#### GIVEN PROBLEM
Return every line below as is, leaving out the pictures.
>> start
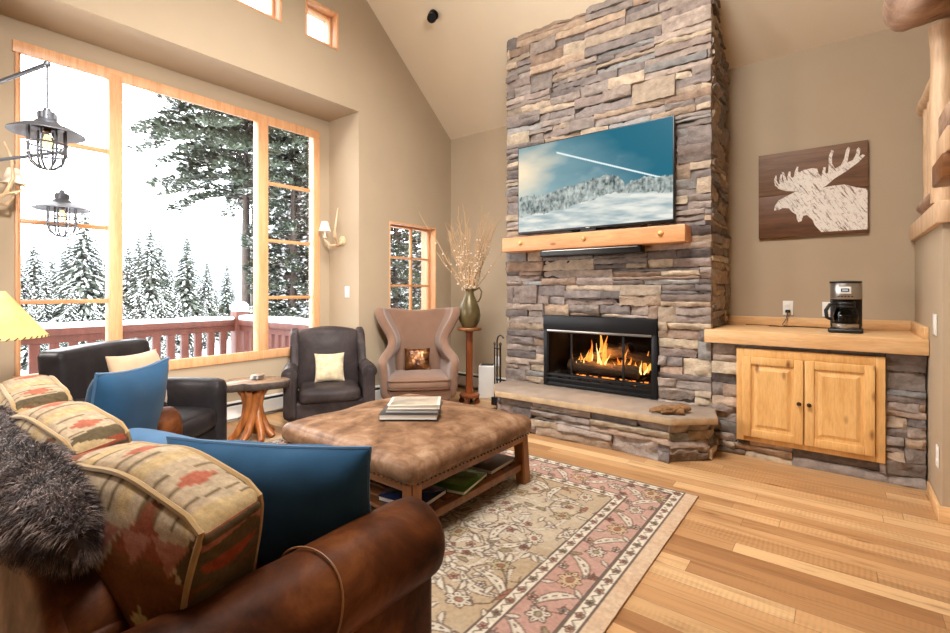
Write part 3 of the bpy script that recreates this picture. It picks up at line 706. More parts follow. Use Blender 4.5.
b = MB(); b.lathe([(.048, .1905), (.055, .193), (.055, .205), (.045, .217), (.001, .219)], 28, (0, -.03, 0)); b.lathe([(.0535, .172), (.0545, .172), (.0545, .186), (.0505, .186)], 28, (0, -.03, 0), False); b.build('carafe_lid', M['blackp'], cf)
b = MB(); b.lathe([(.046, .0645), (.062, .068), (.067, .095), (.064, .118), (.001, .119)], 24, (0, -.03, 0)); b.build('coffee', M['blackp'], cf)
b = MB(); b.tube([(-.05, -.06, .195), (-.085, -.085, .19), (-.105, -.095, .15), (-.1, -.09, .10), (-.075, -.07, .085)], [.009, .011, .012, .011, .008], 8); b.build('carafe_handle', M['blackp'], cf)
b = MB(); b.box((-.36, 4.553, 1.017), (-.326, 4.576, 1.042), .004)
b.tube([(-.343, 4.556, 1.03), (-.345, 4.545, 1.01), (-.35, 4.53, .97), (-.375, 4.515, .925), (-.36, 4.505, .9145), (-.28, 4.49, .9145), (-.17, 4.47, .9145), (-.08, 4.44, .9145), (-.02, 4.35, .9145), (.0, 4.28, .92)], .0035, 6)
tag(b.build('power_cord', M['blackp']), 'black power cord running from outlet along counter to coffee maker', 'cord')
b = MB(); pts = [(-.63, 4.50, .914), (-.55, 4.52, .914), (-.46, 4.50, .914), (-.40, 4.47, .914), (-.46, 4.44, .914), (-.38, 4.42, .914), (-.24, 4.50, .914), (-.14, 4.51, .914)]
b.tube(pts, .003, 6); tag(b.build('loose_cable', M['bronze']), 'thin brown cable lying loose at back of counter', 'cable')
# moose board
mw = thing('wall_art', 'dark plank board painted with white moose head hung on wall', 'wall art', (-.195, YB, 1.62))
ax0, ax1, az0, az1 = -.545, .155, 1.625, 2.31; zs = az0+.50*(az1-az0)
b = MB(); b.box((ax0, 4.553, zs+.0015), (ax1, 4.578, az1), .002); b.build('plank', M['boardup'], mw, world=True)
b = MB(); b.box((ax0, 4.553, az0), (ax1, 4.578, zs-.0015), .002); b.build('plank', M['boardlow'], mw, world=True)
# outlines measured on the board: fractions of its width and height
head = [(.995, .47), (.90, .50), (.80, .545), (.70, .545), (.62, .535), (.52, .535), (.44, .53), (.36, .52), (.28, .48), (.20, .44), (.165, .38), (.155, .325), (.20, .325), (.24, .345), (.30, .335), (.33, .29), (.37, .255), (.375, .20), (.39, .165), (.42, .175), (.435, .235), (.47, .24), (.52, .18), (.54, .12), (.57, .075), (.60, .035), (.995, .035)]
palm = [(.36, .525), (.27, .54), (.20, .575), (.185, .60), (.21, .63), (.27, .655), (.33, .685), (.38, .725), (.43, .76), (.52, .77), (.565, .755), (.575, .70), (.60, .66), (.585, .60), (.57, .535)]
beam = [(.50, .53), (.54, .60), (.60, .655), (.68, .71), (.78, .765), (.87, .80), (.955, .85), (.975, .835), (.92, .77), (.82, .69), (.72, .625), (.64, .55), (.60, .53)]
tines = [[(.20, .585), (.165, .62), (.155, .69), (.172, .74), (.183, .735), (.18, .68), (.195, .64), (.225, .615)], [(.215, .62), (.205, .68), (.222, .745), (.236, .74), (.232, .68), (.245, .645)], [(.25, .64), (.245, .70), (.23, .77), (.25, .765), (.268, .71), (.28, .66)], [(.29, .66), (.285, .71), (.30, .765), (.318, .76), (.315, .71), (.33, .685)], [(.35, .70), (.355, .75), (.375, .81), (.39, .805), (.385, .755), (.40, .735)],
    [(.60, .645), (.605, .70), (.62, .765), (.64, .76), (.635, .70), (.65, .685)], [(.66, .69), (.665, .78), (.665, .88), (.69, .945), (.712, .93), (.695, .87), (.695, .79), (.72, .735)], [(.77, .755), (.80, .83), (.815, .92), (.835, .955), (.85, .94), (.838, .86), (.825, .775)], [(.87, .795), (.895, .85), (.905, .91), (.92, .935), (.935, .91), (.93, .85), (.915, .82)]]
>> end
#### WRITTEN SOLUTION
Write part 3 of the bpy script that recreates this picture. It picks up at line 706. More parts follow. Use Blender 4.5.
b = MB(); b.lathe([(.048, .1905), (.055, .193), (.055, .205), (.045, .217), (.001, .219)], 28, (0, -.03, 0)); b.lathe([(.0535, .172), (.0545, .172), (.0545, .186), (.0505, .186)], 28, (0, -.03, 0), False); b.build('carafe_lid', M['blackp'], cf)
b = MB(); b.lathe([(.046, .0645), (.062, .068), (.067, .095), (.064, .118), (.001, .119)], 24, (0, -.03, 0)); b.build('coffee', M['blackp'], cf)
b = MB(); b.tube([(-.05, -.06, .195), (-.085, -.085, .19), (-.105, -.095, .15), (-.1, -.09, .10), (-.075, -.07, .085)], [.009, .011, .012, .011, .008], 8); b.build('carafe_handle', M['blackp'], cf)
b = MB(); b.box((-.36, 4.553, 1.017), (-.326, 4.576, 1.042), .004)
b.tube([(-.343, 4.556, 1.03), (-.345, 4.545, 1.01), (-.35, 4.53, .97), (-.375, 4.515, .925), (-.36, 4.505, .9145), (-.28, 4.49, .9145), (-.17, 4.47, .9145), (-.08, 4.44, .9145), (-.02, 4.35, .9145), (.0, 4.28, .92)], .0035, 6)
tag(b.build('power_cord', M['blackp']), 'black power cord running from outlet along counter to coffee maker', 'cord')
b = MB(); pts = [(-.63, 4.50, .914), (-.55, 4.52, .914), (-.46, 4.50, .914), (-.40, 4.47, .914), (-.46, 4.44, .914), (-.38, 4.42, .914), (-.24, 4.50, .914), (-.14, 4.51, .914)]
b.tube(pts, .003, 6); tag(b.build('loose_cable', M['bronze']), 'thin brown cable lying loose at back of counter', 'cable')
# moose board
mw = thing('wall_art', 'dark plank board painted with white moose head hung on wall', 'wall art', (-.195, YB, 1.62))
ax0, ax1, az0, az1 = -.545, .155, 1.625, 2.31; zs = az0+.50*(az1-az0)
b = MB(); b.box((ax0, 4.553, zs+.0015), (ax1, 4.578, az1), .002); b.build('plank', M['boardup'], mw, world=True)
b = MB(); b.box((ax0, 4.553, az0), (ax1, 4.578, zs-.0015), .002); b.build('plank', M['boardlow'], mw, world=True)
# outlines measured on the board: fractions of its width and height
head = [(.995, .47), (.90, .50), (.80, .545), (.70, .545), (.62, .535), (.52, .535), (.44, .53), (.36, .52), (.28, .48), (.20, .44), (.165, .38), (.155, .325), (.20, .325), (.24, .345), (.30, .335), (.33, .29), (.37, .255), (.375, .20), (.39, .165), (.42, .175), (.435, .235), (.47, .24), (.52, .18), (.54, .12), (.57, .075), (.60, .035), (.995, .035)]
palm = [(.36, .525), (.27, .54), (.20, .575), (.185, .60), (.21, .63), (.27, .655), (.33, .685), (.38, .725), (.43, .76), (.52, .77), (.565, .755), (.575, .70), (.60, .66), (.585, .60), (.57, .535)]
beam = [(.50, .53), (.54, .60), (.60, .655), (.68, .71), (.78, .765), (.87, .80), (.955, .85), (.975, .835), (.92, .77), (.82, .69), (.72, .625), (.64, .55), (.60, .53)]
tines = [[(.20, .585), (.165, .62), (.155, .69), (.172, .74), (.183, .735), (.18, .68), (.195, .64), (.225, .615)], [(.215, .62), (.205, .68), (.222, .745), (.236, .74), (.232, .68), (.245, .645)], [(.25, .64), (.245, .70), (.23, .77), (.25, .765), (.268, .71), (.28, .66)], [(.29, .66), (.285, .71), (.30, .765), (.318, .76), (.315, .71), (.33, .685)], [(.35, .70), (.355, .75), (.375, .81), (.39, .805), (.385, .755), (.40, .735)],
    [(.60, .645), (.605, .70), (.62, .765), (.64, .76), (.635, .70), (.65, .685)], [(.66, .69), (.665, .78), (.665, .88), (.69, .945), (.712, .93), (.695, .87), (.695, .79), (.72, .735)], [(.77, .755), (.80, .83), (.815, .92), (.835, .955), (.85, .94), (.838, .86), (.825, .775)], [(.87, .795), (.895, .85), (.905, .91), (.92, .935), (.935, .91), (.93, .85), (.915, .82)]]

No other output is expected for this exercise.